I sometimes follow the cykelspåret, sometimes Google maps and sometimes Garmin GPS. It goes really well except for a 2 meter wide “road” with deep sand. Then I get tired of the slow roads and decide to go for a bit of Highway cycling. This part of the Highway E4 is a normal national road with 60-80cm hard shoulder. Easy to ride but maybe not so fun. On the other hand there are few cars and even fewer trucks here.

I manage to get 100 km closer to Skellefteå in only 77 km biking, feels like a reasonable result from maybe doing 15-20 km on the highway.

When I arrived at the camping I was wasted from the heath, I drank lots today and even used some salt/mineral tablets to compensate for heavy sweating. At reception I found out that only 140 SEK extra would get me a cabin for the night and save 2 hours of fiddling with the tent today and tomorrow.

They have a swimming pool at the camping, I ask if it’s open, they replied that it was frozen last week.

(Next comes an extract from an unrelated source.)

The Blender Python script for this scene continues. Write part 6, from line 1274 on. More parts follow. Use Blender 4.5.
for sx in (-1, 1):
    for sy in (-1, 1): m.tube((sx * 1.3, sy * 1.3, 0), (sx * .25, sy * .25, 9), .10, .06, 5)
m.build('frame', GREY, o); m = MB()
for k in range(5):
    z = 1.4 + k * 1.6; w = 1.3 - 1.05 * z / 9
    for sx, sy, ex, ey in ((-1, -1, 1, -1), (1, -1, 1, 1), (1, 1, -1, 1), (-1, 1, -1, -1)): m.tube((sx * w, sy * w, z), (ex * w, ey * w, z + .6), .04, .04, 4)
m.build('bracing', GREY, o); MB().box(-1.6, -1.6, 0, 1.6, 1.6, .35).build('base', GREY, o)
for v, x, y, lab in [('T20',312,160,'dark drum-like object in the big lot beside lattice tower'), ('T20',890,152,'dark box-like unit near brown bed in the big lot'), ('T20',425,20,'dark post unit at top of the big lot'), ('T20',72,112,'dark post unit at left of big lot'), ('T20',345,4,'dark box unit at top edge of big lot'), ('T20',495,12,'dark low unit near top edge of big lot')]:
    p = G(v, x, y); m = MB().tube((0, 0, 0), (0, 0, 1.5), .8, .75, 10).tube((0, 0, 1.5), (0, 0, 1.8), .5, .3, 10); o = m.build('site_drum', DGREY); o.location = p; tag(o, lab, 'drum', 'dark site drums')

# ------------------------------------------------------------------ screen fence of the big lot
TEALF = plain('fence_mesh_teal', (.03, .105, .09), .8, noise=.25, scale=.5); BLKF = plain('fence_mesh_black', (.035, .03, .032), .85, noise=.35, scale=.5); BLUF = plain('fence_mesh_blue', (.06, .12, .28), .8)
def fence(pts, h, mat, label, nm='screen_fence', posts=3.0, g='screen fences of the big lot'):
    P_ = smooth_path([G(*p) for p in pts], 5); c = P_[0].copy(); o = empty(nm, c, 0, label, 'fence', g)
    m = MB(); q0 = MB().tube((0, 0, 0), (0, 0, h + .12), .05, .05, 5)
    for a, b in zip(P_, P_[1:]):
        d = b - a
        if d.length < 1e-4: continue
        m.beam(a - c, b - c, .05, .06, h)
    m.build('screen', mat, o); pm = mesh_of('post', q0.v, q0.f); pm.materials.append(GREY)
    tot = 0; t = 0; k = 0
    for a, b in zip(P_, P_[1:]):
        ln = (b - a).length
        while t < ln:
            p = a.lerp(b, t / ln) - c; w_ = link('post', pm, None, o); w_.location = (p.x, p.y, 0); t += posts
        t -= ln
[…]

It seems I bring the summer with me.

I feel that the past few days with lodging struggles and longer than I wanted days have left me with the feeling that I am just transporting myself rather than enjoying the journey. I have decided to take 2 rest days in Skellefteå to enable my body and brain to catch up. This time I called ahead and made the reservation.

My little cabin has a bunk bed and a small table, but I still like it. At 22 its still 26C and full daylight.